Piano sobre rodas - Projeto leva a música de grandes compositores clássicos a todo o Brasil, de São Miguel Paulista a Bom Jesus da Lapa
Receptividade do público é algo que o pianista Arthur Moreira Lima (foto) conhece bem e sobre o qual pode falar com propriedade. Desde os anos de 1980 ele sai pelo Brasil afora para apresentar músicas clássicas e populares ao piano, e garante que música erudita pode, sim, ser acessível: “A aceitação das pessoas é enorme em todos os lugares. De São Miguel Paulista a Cabrobó vem gente de todo tipo e toda idade, crianças, jovens, idosos, casais...” Desde o ano passado, o pianista viaja o Brasil com o projeto Um Piano pela Estrada, no qual transporta um palco completo num caminhão de 14,5 metros, e que percorreu, em seu itinerário inaugural, doze cidades ao longo do rio São Francisco. Já foram trinta apresentações e ele garante que, até o final do ano, o projeto chegará a uma centena delas. “Comprei o caminhão com meu dinheiro e estou pagando até hoje”, esclarece, entre risos. “Imagine chegar até um empresário e dizer que você quer colocar um piano dentro de um caminhão e sair tocando pelo Brasil?” E não foram só os patrocinadores que deixaram de apostar na idéia inicialmente. Arthur conta que houve cidade em que o prefeito “não quis saber daquele caminhão pelas ruas”. No entanto, depois de ganhar a estrada, o projeto chamou atenção, e Arthur e seu piano itinerante - e, conseqüentemente, a música erudita - renderam até matéria no Fantástico. O sucesso se deu por uma conhecida razão: popularidade. O prefeito mal-humorado deve ter se arrependido. “No final de cada apresentação eu agradeço aos apoios locais e aí é farmácia não sei o quê, padaria não sei das quantas, o padre, o delegado. É impressionante.” Arthur, acrescenta que, não raro, o público ultrapassa os cerca de quatrocentos lugares disponíveis, mas nem por isso fica gente de fora: as pessoas ocupam as praças, sobem nas árvores, tomam os coretos e, às vezes, até o próprio palco. E no meio de tanta gente histórias curiosas não faltam. “Teve um camarada que encontrei no hotel em Bom Jesus da Lapa, na Bahia, que vendia umas flautas feitas de lata reciclada que custavam 10 reais e vinham com a primeira lição grátis. Eu chamei o cara para tocar comigo, ele veio e tocou, bem inclusive.” Para o pianista, cada evento é um momento de interação com a comunidade. “É um lance de irmanação em torno da música. Eu acho sensacional esse negócio de dar palpite e participar. As pessoas se sentem prestigiadas.”

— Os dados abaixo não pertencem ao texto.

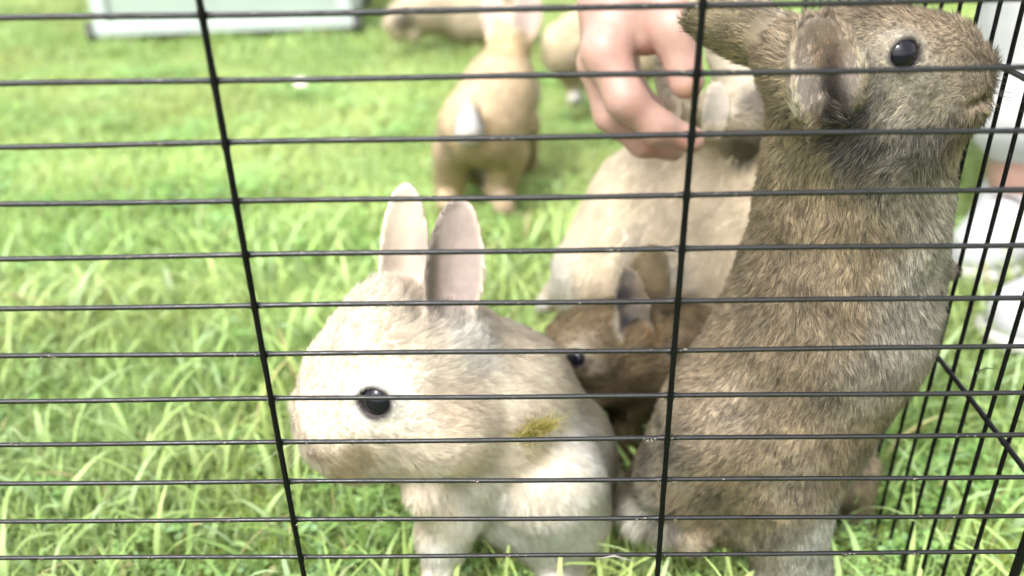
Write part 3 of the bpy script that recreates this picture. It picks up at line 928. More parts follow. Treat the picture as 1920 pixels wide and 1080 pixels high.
# ---- brown agouti rabbit standing upright on the right
TAN = (0.38, 0.30, 0.205); GRIZ = (0.33, 0.265, 0.195); SLATE = (0.085, 0.08, 0.08); ASH = (0.56, 0.53, 0.48); BUFF = (0.46, 0.38, 0.24)
def brown_upright():
    Y = .44
    prims = [
        limb((1790, 150, .428, 58), (1665, 128, .436, 96), FUR, k=.018),           # muzzle to skull
        limb((1768, 205, .428, 62), (1640, 215, .436, 100), FUR, k=.02, flow=(-.8, 0, -.4)),           # jaw to cheek
        limb((1770, 90, .430, 62), (1590, 95, .440, 82), FUR, k=.02),              # forehead to crown
        limb((1808, 150, .428, 44), (1800, 185, .428, 48), FUR, k=.012),
        blob((1842, 122, .428, 18), .001, k=.008, flow=(-1, 0, 0)),
        dict(limb((1850, 178, .420, 4), (1800, 215, .408, 4), 0, k=.003, flow=(1, 0, 0)), op='-'),
        limb((1650, 255, .438, 88), (1560, 190, .442, 92), FUR, k=.02, flow=(-.8, 0, -.5)),
        limb((1545, 150, .445, 90), (1560, 330, .450, 106), FUR, k=.025),
        limb((1545, 320, .450, 96), (1530, 450, .452, 118), FUR, k=.03),
        limb((1680, 270, .440, 70), (1685, 350, .446, 78), FUR, k=.03),           # neck
        limb((1665, 300, .445, 86), (1650, 430, .448, 102), FUR, k=.025),          # throat to chest
        limb((1588, 430, .450, 138), (1550, 610, .448, 178), FUR, k=.025, sy=.9),  # back
        limb((1540, 610, .448, 178), (1450, 760, .445, 180), FUR, k=.025, sy=.9),
        limb((1445, 780, .445, 176), (1380, 890, .450, 140), FUR, k=.02, sy=.9),
        limb((1690, 560, .445, 56), (1560, 640, .440, 110), FUR, k=.025, flow=(0, 0, -1)),
        limb((1350, 800, .435, 125), (1280, 880, .440, 92), FUR, k=.012, flow=(-.6, 0, -.7)),           # haunch
        limb((1465, 900, .420, 108), (1480, 1060, .418, 66), FUR, k=.010, flow=(0, 0, -1)),  # near hind leg
        limb((1490, 1060, .425, 66), (1440, 1110, .410, 48), FUR, k=.015),
        limb((1590, 880, .49, 60), (1600, 960, .49, 36), FUR, k=.02, flow=(0, 0, -1)),       # far leg
        limb((1268, 985, .43, 42), (1296, 1018, .418, 30), FUR, k=.018),           # hind toe
        limb((1225, 900, .455, 40), (1215, 950, .45, 46), .002, k=.012, flow=(-.5, 0, -.8)),  # tail
        limb((1700, 440, .432, 62), (1745, 500, .450, 30), FUR, k=.012, flow=(.4, 0, -.8)),              # folded fore paw
        limb((1745, 500, .452, 28), (1792, 508, .462, 18), .002, k=.008),
        limb((1470, 100, .450, 56), (1530, 150, .446, 60), .002, k=.016, flow=(-1, 0, .3)),
        ear(at(1500, 118, .455), at(1285, 22, .462), .0185, (0.1, 0.95, 0.40), cup=.5, th=.0032),
        ear(at(1538, 220, .410), at(1522, 26, .398), .0178, (0.05, -0.97, 0.12), cup=.85, th=.0034),
        limb((1590, 205, .430, 34), (1592, 235, .432, 44), .001, k=.010, flow=(0, 0, -1)),
    ]
    A = lambda x, y, Yy=.40: at(x, y, Yy)
    spec = dict(base=TAN, len=.0074, vary=.40, lift=.66, rad=.000115, clump=.5, clump_var=.42, per_clump=15, hair_var=.34, swirl=.45, swirl2=.6, jit=.2,
        dark_hairs=(.22, (0.04, 0.035, 0.03)), pale_hairs=(.16, (0.5, 0.45, 0.34)),
        ear_out=(0.34, 0.275, 0.175), over=[(at(1535, 75, .402), .020, (.34, .255, .18), .9), (at(1540, 110, .404), .014, (.25, .175, .125), .9),
            (at(1556, 95, .404), .007, (.11, .075, .06), .9), (at(1560, 120, .405), .009, (.05, .03, .028), .95), (at(1560, 145, .406), .010, (.025, .015, .015), 1), (at(1566, 170, .407), .011, (.012, .008, .008), 1), (at(1574, 190, .409), .010, (.012, .008, .008), 1),  # dark wedge: shade of the ear hollow painted into the colour
            (at(1690, 78, .400), .010, (.66, .59, .45), .85), (at(1682, 115, .400), .010, (.66, .59, .45), .85), (at(1700, 150, .400), .011, (.62, .55, .42), .85), (at(1735, 165, .402), .012, (.56, .49, .37), .7), (at(1720, 62, .402), .008, (.62, .55, .42), .7), (at(1494, 90, .403), .007, (.60, .55, .50), .9), (at(1496, 120, .404), .008, (.62, .55, .51), .9), (at(1506, 155, .406), .009, (.60, .50, .46), .9), (at(1526, 190, .408), .008, (.50, .42, .36), .8)],
        ear_in=(0.56, 0.47, 0.42), ear_edge=(0.56, 0.49, 0.39), ring=(.62, .55, .42), ear_deep=.3, ear_len=.0050, ear_bare=.35, rim=.8, skin_mul=.45,
        marks=[
            (A(1760, 560, .42), .060, ASH, .75), (A(1770, 420, .42), .045, ASH, .6), (A(1650, 700, .40), .045, ASH, .5),
            (A(1520, 1000, .41), .055, (0.68, 0.66, 0.61), .95), (A(1480, 1080, .41), .04, ASH, .8), (A(1600, 830, .43), .04, ASH, .5),
            (A(1230, 840, .42), .045, (0.36, 0.33, 0.28), .5), (A(1220, 950, .43), .034, (0.72, 0.69, 0.62), .9), (A(1290, 1010, .42), .016, (0.75, 0.66, 0.48), .9),
            (A(1340, 780, .38), .05, (.40, .37, .32), .6), (A(1460, 620, .38), .03, (.42, .36, .26), .5), (A(1640, 520, .38), .03, (.24, .19, .13), .5), (A(1500, 900, .39), .03, (.42, .37, .29), .5), (A(1430, 1000, .40), .014, (.15, .13, .10), .6), (A(1400, 700, .38), .03, (.25, .21, .15), .5), (A(1590, 840, .41), .02, (.16, .13, .09), .7), (A(1560, 760, .39), .02, (.2, .17, .12), .5), (A(1330, 925, .41), .02, (.17, .15, .12), .6), (A(1290, 1020, .42), .016, (0.6, 0.52, 0.36), .8),
            (A(1620, 60, .40), .045, (0.30, 0.25, 0.165), .6),
            (A(1625, 210, .41), .042, SLATE, .95), (A(1570, 270, .41), .030, SLATE, .7), (A(1190, 850, .43), .024, (0.10, .09, .08), .8), (A(1250, 850, .41), .016, (0.13, .12, .11), .7), (A(1690, 265, .41), .042, (0.105, 0.10, 0.10), .85), (A(1600, 160, .40), .018, SLATE, .6),  # haunch-side darks are painted shade of a hollow; slate cheek is coat colour
            (A(1740, 250, .40), .030, (0.19, 0.18, 0.17), .75),
            (A(1700, 345, .41), .032, (0.36, 0.34, 0.28), .6),
            (A(1490, 270, .41), .026, BUFF, .85), (A(1460, 200, .42), .022, BUFF, .8), (A(1520, 340, .41), .022, (0.34, 0.28, 0.16), .5), (A(1440, 330, .42), .02, (0.55, 0.49, 0.36), .7),
            (A(1700, 70, .405), .017, (0.66, 0.60, 0.47), .9), (A(1675, 125, .405), .016, (0.66, 0.60, 0.47), .9), (A(1730, 180, .405), .026, (0.60, 0.53, 0.41), .9), (A(1765, 190, .405), .016, (0.50, 0.43, 0.30), .7),
            (A(1840, 130, .42), .012, (0.34, 0.27, 0.19), .5),
            (A(1800, 515, .46), .011, (0.05, 0.04, 0.035), .9),
        ],
        lens=[(A(1730, 130, .40), .042, .0058), (A(1630, 100, .40), .035, .006), (A(1830, 150, .41), .025, .003), (A(1600, 270, .41), .03, .009), (A(1215, 940, .44), .035, .017), (A(1300, 930, .42), .02, .014), (A(1480, 1060, .41), .03, .006), (A(1790, 510, .46), .014, .003)])
    e = at(1722, 107, .4038)
    root = rabbit(tuple(ground_at(1450, 1100)), 'brown grizzled rabbit standing upright in the right corner of the pen', prims, spec, .0019, 430000, M_FUR_AGOUTI,
           eyes=[(e, .0092, (0.25, -0.95, 0.12))])
    mz = at(1835, 165, .425)
    whiskers(root, [mz+rng.normal(0, .003, 3) for _ in range(10)], [np.array([.8, -.3+.6*rng.random(), -.5+.7*rng.random()]) for _ in range(10)], .025, (0.1, 0.09, 0.08), 3)
brown_upright()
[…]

SINFONIA NO SESC - Música erudita também faz parte da programação das unidades
Algumas unidades do Sesc oferecem apresentações regulares de música erudita que já têm espaço garantido na agenda dos interessados. No Sesc Belenzinho acontecem os Concertos Sesc & Sinfonia Cultura, uma parceria com a Fundação Padre Anchieta. O Sesc Carmo leva seus concertos até o Páteo do Colégio no Concerto no Pateo; enquanto o Sesc Vila Mariana apresenta, sempre às quartas-feiras, uma programação com viés histórico. Para julho, a unidade trará obras de Bach e seus contemporâneos. No palco diferentes repertórios e instrumentações. Formações de cravo e flauta, cravo e viola e cravo e voz. A programação pode ser conferida no Em Cartaz de cada edição.